• [EXERCISE OBJECTIVE]: Answer with one number: how many lines have "part".
#### DATA PROVIDED ####
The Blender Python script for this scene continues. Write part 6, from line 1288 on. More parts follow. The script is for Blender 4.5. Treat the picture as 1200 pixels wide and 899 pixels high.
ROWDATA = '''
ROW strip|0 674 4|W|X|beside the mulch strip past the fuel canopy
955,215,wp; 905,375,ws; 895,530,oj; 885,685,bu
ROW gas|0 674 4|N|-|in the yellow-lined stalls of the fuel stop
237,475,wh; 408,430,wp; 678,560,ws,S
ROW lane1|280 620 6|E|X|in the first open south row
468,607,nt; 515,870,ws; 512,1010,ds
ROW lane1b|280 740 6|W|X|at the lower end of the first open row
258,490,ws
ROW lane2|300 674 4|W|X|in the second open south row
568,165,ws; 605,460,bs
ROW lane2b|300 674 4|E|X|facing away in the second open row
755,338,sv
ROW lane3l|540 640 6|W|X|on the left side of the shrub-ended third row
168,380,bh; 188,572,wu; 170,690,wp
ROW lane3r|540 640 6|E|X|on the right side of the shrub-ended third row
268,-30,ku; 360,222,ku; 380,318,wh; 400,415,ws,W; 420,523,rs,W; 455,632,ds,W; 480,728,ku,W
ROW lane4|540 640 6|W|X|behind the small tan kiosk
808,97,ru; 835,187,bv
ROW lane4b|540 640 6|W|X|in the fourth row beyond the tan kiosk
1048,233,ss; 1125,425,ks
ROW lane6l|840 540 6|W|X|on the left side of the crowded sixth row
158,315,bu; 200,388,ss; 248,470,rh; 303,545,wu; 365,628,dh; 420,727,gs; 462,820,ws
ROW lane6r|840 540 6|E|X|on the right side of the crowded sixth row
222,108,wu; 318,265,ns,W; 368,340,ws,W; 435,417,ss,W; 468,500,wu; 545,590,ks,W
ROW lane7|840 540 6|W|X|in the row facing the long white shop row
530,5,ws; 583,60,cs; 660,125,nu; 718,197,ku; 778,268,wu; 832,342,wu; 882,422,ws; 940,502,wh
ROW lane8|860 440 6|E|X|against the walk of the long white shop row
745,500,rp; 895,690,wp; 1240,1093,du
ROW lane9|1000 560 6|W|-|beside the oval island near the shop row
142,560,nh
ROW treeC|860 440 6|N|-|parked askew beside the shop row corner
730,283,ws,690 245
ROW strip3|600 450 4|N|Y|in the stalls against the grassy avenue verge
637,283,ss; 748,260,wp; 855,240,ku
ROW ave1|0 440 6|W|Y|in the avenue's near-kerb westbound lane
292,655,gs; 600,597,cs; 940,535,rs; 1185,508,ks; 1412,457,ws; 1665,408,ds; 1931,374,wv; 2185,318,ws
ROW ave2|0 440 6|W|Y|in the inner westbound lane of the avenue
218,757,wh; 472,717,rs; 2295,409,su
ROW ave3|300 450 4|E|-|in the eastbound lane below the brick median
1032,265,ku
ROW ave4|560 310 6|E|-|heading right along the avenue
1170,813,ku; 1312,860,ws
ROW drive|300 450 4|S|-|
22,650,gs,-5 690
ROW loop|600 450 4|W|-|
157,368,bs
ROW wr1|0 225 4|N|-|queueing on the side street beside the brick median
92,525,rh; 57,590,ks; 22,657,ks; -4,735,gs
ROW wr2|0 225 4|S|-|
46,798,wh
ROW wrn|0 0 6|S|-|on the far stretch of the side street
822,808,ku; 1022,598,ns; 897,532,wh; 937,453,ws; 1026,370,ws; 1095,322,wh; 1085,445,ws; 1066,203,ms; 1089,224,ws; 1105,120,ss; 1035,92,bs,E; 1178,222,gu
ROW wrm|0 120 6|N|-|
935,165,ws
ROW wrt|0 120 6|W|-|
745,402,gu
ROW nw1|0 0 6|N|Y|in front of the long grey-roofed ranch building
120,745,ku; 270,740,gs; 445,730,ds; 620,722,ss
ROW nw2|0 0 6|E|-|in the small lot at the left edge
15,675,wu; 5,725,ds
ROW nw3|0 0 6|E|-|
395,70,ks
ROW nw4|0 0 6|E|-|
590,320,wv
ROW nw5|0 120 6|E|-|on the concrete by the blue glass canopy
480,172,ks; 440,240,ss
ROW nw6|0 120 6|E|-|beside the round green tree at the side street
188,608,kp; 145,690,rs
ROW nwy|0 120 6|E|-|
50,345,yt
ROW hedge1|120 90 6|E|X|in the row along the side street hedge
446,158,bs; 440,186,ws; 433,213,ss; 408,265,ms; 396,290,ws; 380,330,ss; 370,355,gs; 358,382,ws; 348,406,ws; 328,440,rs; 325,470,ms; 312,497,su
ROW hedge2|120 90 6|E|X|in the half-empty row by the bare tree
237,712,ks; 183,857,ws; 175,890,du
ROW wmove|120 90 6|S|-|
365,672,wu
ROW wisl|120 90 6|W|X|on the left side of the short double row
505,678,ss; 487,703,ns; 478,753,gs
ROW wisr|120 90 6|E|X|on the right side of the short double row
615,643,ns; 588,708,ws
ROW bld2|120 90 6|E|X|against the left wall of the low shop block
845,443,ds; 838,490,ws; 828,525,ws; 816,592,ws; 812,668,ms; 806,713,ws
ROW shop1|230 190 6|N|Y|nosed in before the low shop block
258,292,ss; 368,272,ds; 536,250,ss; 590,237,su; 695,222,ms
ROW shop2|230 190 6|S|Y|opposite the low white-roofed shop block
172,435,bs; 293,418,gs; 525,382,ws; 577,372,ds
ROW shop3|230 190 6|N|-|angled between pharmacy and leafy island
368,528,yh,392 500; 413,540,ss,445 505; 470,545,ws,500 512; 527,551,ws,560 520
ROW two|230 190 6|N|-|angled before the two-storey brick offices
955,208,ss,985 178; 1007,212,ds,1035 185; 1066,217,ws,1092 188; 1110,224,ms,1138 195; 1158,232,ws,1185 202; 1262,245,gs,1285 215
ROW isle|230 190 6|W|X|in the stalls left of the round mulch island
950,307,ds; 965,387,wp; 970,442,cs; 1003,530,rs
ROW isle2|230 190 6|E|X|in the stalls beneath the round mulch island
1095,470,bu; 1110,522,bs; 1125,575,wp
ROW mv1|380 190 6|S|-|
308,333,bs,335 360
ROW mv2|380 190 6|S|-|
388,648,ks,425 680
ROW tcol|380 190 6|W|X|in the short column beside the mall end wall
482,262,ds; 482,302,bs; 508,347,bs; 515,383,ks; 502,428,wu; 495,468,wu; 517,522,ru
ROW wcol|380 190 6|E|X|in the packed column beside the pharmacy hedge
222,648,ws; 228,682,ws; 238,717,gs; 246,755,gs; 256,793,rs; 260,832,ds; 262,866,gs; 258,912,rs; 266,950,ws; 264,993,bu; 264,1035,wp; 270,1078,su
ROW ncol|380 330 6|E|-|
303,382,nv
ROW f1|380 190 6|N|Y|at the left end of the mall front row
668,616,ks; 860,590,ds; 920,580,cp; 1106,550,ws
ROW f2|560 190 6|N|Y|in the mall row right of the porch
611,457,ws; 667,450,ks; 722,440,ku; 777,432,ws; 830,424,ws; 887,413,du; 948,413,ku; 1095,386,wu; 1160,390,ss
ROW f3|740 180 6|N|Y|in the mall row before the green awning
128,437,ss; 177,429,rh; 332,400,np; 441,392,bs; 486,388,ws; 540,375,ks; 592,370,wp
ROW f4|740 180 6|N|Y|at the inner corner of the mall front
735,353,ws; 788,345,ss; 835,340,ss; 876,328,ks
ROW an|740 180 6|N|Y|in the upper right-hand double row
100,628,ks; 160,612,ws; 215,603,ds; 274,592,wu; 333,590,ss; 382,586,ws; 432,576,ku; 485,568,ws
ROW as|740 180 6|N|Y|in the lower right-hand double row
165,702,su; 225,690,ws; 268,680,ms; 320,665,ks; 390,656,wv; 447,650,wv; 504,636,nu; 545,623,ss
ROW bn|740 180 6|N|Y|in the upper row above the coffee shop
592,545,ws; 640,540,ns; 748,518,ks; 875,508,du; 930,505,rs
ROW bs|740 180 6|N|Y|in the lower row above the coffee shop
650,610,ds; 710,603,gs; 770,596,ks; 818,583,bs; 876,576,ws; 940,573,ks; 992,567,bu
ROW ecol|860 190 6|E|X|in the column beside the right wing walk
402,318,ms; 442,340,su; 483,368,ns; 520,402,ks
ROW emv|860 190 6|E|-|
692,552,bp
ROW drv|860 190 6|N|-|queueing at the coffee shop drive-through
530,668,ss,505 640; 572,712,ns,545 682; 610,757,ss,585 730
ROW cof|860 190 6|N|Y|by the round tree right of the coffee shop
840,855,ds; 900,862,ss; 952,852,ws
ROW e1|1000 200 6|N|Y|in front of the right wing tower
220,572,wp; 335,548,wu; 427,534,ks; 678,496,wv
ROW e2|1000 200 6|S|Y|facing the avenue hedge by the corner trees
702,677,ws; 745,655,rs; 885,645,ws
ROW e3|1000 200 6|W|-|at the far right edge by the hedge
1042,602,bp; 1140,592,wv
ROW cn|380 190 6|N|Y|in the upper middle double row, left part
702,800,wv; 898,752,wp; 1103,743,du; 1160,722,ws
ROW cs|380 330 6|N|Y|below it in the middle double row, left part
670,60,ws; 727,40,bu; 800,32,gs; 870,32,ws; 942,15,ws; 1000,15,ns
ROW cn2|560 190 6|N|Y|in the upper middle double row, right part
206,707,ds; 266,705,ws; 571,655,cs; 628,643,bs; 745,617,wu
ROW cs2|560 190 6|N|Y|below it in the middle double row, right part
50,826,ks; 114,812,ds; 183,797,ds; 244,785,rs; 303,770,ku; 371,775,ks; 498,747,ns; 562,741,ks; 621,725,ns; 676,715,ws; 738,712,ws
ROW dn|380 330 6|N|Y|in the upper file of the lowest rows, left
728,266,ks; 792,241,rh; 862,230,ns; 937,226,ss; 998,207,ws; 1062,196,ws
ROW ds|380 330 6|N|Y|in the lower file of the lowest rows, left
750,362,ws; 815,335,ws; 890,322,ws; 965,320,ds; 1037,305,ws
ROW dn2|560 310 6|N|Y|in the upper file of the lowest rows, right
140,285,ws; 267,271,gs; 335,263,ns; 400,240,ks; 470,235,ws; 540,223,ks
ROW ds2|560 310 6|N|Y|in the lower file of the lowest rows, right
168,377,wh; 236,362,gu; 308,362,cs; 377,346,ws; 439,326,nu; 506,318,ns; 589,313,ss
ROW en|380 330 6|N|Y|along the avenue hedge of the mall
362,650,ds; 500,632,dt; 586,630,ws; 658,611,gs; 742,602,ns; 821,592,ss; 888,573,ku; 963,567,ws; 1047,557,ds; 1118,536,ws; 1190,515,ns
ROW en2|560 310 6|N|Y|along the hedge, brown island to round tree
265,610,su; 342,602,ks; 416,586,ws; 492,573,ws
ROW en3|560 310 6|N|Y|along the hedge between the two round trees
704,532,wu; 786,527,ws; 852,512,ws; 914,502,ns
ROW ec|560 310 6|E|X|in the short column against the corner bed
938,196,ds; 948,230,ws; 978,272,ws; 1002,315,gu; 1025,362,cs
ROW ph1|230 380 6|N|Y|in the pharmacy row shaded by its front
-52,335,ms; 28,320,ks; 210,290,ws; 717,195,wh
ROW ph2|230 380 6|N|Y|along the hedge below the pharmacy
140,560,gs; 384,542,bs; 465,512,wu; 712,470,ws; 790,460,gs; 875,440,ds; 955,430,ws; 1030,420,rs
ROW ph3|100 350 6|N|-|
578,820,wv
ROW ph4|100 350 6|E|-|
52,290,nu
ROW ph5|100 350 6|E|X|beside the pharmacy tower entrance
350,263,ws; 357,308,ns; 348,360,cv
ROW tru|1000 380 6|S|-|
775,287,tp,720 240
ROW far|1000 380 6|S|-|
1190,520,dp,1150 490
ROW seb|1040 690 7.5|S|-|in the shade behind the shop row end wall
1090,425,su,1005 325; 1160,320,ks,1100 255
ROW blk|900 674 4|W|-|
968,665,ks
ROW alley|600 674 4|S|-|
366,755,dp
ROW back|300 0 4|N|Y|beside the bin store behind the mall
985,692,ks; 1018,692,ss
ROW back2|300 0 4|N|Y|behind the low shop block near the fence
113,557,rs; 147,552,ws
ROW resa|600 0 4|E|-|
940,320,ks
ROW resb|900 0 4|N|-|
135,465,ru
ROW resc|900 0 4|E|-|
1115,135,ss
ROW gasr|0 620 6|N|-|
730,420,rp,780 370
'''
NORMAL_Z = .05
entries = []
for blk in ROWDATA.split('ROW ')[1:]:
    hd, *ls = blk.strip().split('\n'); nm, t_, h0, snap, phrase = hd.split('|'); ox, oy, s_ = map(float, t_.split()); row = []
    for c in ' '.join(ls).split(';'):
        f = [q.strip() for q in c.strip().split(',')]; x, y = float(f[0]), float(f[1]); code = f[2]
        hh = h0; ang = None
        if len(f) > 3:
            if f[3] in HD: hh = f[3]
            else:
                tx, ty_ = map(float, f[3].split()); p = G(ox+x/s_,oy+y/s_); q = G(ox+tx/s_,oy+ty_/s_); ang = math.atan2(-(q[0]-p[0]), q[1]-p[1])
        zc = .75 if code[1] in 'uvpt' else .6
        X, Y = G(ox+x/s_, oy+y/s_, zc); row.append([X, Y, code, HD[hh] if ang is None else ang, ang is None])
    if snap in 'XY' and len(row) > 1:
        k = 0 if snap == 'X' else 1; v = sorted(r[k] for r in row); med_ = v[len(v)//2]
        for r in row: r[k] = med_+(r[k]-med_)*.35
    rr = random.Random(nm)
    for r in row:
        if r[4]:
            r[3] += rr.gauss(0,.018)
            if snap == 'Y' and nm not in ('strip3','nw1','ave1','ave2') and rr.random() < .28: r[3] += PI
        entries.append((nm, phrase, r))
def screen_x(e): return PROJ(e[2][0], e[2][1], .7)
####
• [RESPONSE FOR THIS EXERCISE]: 5